About MPAC
The Maine Peace Action Commitee (MPAC) was founded in 1974 with the specific focus of ending the War in Vietnam. Since then, our group has engaged in a wide variety of campaigns and actions, including a successful campaign to get the University of Maine to divest its holdings in the Apartheid South African government, the exposure of CIA recruiters on campus, and the opposition to the Wars in Iraq and Afghanistan.

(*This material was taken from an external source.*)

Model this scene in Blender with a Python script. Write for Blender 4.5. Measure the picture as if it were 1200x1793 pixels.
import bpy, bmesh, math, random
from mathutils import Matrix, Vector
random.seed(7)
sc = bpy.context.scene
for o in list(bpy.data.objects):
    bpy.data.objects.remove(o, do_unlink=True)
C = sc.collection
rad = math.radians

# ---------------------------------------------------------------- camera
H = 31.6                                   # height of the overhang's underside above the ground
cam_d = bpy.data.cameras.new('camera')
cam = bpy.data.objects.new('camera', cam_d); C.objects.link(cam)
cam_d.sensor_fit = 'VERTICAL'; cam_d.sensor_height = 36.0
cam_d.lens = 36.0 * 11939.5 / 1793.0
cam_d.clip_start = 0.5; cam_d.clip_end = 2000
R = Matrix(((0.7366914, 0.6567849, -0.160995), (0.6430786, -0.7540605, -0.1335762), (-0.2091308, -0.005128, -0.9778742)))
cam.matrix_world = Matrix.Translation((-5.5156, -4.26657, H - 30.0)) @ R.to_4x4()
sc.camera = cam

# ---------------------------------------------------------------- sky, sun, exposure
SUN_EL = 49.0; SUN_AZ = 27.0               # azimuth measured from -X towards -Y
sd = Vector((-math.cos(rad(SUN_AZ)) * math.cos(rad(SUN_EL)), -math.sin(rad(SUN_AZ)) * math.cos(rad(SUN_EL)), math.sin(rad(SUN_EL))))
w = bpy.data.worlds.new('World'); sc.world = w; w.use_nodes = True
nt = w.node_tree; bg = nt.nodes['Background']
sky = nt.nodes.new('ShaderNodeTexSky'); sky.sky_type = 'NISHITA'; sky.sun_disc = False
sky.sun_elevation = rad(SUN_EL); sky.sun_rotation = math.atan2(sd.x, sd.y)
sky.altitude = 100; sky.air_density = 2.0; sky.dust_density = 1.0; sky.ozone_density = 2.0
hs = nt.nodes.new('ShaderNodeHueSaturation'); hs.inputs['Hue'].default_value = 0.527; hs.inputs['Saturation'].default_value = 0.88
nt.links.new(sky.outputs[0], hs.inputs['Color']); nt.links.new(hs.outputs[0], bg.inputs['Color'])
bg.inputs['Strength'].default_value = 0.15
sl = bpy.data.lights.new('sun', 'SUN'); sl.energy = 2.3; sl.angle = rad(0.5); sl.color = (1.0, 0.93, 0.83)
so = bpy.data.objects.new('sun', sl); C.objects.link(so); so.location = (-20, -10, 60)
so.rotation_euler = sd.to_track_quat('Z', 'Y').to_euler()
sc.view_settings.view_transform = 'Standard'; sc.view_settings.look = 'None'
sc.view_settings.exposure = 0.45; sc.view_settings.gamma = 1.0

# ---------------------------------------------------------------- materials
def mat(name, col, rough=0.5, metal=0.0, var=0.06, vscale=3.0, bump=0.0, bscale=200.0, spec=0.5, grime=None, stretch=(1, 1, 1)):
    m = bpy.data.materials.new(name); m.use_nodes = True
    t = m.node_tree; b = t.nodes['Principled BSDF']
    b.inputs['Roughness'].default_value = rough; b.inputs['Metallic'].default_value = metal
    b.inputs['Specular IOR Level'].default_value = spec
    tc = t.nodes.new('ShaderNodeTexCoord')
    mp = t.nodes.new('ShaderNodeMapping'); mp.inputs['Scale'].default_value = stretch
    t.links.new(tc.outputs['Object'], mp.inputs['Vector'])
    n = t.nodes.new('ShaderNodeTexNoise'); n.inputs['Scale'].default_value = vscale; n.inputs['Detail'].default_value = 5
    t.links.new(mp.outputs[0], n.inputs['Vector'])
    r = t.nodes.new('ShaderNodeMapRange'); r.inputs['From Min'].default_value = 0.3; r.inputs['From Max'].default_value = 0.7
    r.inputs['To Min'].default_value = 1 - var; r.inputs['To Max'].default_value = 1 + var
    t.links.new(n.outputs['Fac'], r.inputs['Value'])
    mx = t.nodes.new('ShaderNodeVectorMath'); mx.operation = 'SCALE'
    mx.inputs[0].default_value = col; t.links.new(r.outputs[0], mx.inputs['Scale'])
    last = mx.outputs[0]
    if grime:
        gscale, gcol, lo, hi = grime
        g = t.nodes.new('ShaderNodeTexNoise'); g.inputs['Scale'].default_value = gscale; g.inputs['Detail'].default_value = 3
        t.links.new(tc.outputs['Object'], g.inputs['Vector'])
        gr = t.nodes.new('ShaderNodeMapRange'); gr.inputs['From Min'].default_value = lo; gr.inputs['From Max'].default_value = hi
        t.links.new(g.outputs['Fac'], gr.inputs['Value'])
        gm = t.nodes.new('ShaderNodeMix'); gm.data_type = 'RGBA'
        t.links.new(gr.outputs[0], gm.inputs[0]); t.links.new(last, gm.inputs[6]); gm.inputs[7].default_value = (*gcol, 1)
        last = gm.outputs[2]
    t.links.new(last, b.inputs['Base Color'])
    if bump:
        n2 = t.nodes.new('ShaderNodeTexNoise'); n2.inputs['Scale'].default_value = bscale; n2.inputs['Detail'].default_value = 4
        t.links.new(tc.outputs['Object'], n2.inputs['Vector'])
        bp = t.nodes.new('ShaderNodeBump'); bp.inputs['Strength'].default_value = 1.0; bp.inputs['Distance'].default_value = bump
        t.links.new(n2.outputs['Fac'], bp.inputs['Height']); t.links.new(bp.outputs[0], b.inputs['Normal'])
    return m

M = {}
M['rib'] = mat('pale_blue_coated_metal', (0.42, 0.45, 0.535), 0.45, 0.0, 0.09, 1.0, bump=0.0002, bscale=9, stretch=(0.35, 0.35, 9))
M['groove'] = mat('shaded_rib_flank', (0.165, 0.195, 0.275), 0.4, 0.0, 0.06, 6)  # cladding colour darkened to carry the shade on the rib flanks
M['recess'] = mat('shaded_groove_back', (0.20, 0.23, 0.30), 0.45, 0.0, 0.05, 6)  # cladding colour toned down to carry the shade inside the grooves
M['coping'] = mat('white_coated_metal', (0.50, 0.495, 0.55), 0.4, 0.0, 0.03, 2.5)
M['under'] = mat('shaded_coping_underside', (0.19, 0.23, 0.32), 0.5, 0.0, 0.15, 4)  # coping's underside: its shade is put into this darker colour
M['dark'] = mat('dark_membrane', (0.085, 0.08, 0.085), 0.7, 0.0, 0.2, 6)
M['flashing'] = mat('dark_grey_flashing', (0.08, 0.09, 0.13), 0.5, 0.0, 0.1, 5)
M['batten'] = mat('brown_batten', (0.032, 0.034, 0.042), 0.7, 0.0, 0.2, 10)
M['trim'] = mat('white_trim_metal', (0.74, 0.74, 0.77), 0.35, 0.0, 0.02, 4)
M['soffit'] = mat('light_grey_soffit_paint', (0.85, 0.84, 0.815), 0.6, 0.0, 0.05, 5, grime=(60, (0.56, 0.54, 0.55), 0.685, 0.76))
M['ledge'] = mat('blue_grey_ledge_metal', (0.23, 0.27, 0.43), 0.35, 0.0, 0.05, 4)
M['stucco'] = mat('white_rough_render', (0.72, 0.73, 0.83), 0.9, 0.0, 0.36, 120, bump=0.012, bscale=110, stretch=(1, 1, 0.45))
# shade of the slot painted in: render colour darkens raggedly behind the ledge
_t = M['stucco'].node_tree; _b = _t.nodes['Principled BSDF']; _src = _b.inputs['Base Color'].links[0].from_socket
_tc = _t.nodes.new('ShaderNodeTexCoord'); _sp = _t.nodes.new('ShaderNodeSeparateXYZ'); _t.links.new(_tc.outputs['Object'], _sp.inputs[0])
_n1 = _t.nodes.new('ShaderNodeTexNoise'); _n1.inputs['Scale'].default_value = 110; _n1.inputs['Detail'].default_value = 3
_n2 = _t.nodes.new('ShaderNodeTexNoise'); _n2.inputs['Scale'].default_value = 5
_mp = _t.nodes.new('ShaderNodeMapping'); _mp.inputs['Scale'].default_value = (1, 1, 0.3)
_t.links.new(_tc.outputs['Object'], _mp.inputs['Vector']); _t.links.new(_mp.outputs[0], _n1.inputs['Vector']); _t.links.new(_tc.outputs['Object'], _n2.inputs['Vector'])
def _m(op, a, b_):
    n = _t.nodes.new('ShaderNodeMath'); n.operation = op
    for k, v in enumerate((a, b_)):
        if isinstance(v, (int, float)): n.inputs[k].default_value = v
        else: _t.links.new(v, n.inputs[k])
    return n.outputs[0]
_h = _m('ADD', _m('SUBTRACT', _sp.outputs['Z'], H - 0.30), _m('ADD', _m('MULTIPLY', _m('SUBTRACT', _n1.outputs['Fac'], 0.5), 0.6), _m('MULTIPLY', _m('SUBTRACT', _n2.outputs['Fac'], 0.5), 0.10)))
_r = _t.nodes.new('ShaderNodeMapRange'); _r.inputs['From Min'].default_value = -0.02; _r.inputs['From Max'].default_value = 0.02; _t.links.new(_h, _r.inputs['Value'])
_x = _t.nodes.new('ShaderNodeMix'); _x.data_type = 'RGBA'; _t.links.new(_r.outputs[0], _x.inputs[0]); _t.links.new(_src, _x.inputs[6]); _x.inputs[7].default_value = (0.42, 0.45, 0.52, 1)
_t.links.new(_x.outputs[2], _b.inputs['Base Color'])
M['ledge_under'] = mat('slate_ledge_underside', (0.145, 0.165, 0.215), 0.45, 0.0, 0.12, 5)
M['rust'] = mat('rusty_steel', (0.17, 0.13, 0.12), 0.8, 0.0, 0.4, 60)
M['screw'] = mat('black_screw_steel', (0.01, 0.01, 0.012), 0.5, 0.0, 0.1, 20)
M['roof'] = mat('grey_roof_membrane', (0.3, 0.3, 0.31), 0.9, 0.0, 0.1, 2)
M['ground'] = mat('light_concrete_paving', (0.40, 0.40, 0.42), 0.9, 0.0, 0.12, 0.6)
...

- MPAC members hold a mock funeral for affordable education on the University of Maine campus
In 2012-13, we have had a special focus upon resisting student debt, which as university students is something that very clearly connects with all of us. Student debt is now the highest form of personal debt in our country, collectively topping over one trillion dollars. On average, 75% of UMaine graduates have debt from student loans, and the average debt is $29,000. We know that when we are burdened with massive debt, we are greatly inhibited from being self-determining individuals who can pursue our passions, think critically, and work for positive social change. Thus, we see student debt to be a clear injustice, but we also know that it doesn’t have to be this way. Education has been more affordable in our country in the past, and it is presently more affordable for more people in other countries with far fewer resources than the United States. Therefore, it is a question of priorities of those who make the decisions about our education. Through creative actions here on campus, we seek to challenge the priorities of these authorities who do not invest more in education, and who treat education as a business and a source of profit instead of an institution where meaningful and enriching education is the number one goal.
In opposing these injustices, we know that we must do so nonviolently. Nonviolence is the overarching strategy of our group, for we know that unless we resist nonviolently, then we will only further the same causal cycles of violence that inhibit us from knowing a truer peace. Nonviolence, of course, has many different interpretations. With the insight of Gandhi and Martin Luther King, Jr., as well as many others, we recognize that if we are to produce nonviolence change, then our nonviolence must be multidimensional, inclusive to more than just the absence of physical violence, and must be active, not passive; that is, we must actively resist but do so without using violence.
- MPAC students hold an informational table on campus to educate students on the International Day of Nonviolence
The resistance is important, but so is the constructive community building and education. It is not enough for us to simply talk about and resist what is wrong with this world; we have to together explore what a more positive world would look like, and work to implement it. To do this, we hold a weekly potluck series in Orono called “The Community,” in which we share food, share skills and share progressive ideas that counter the dominate values of violence and avarice in our society. Through this, we hope to create a community who truly need one another and that is based upon more positive values, which will be needed in order to replace the dominant and normalized institutions that perpetuate unprogressive and violent values.
In the face of violence and injustice, it is easy to fall into apathy, despair and cynicism. Doing activism, though, brings you out of this state and gives meaning and hope to your life. We hope you will join us.
When I despair, I remember that all through history the ways of truth and love have always won. There have been tyrants and murderers, and for a time they can seem invincible, but in the end they always fall. Think of it – always.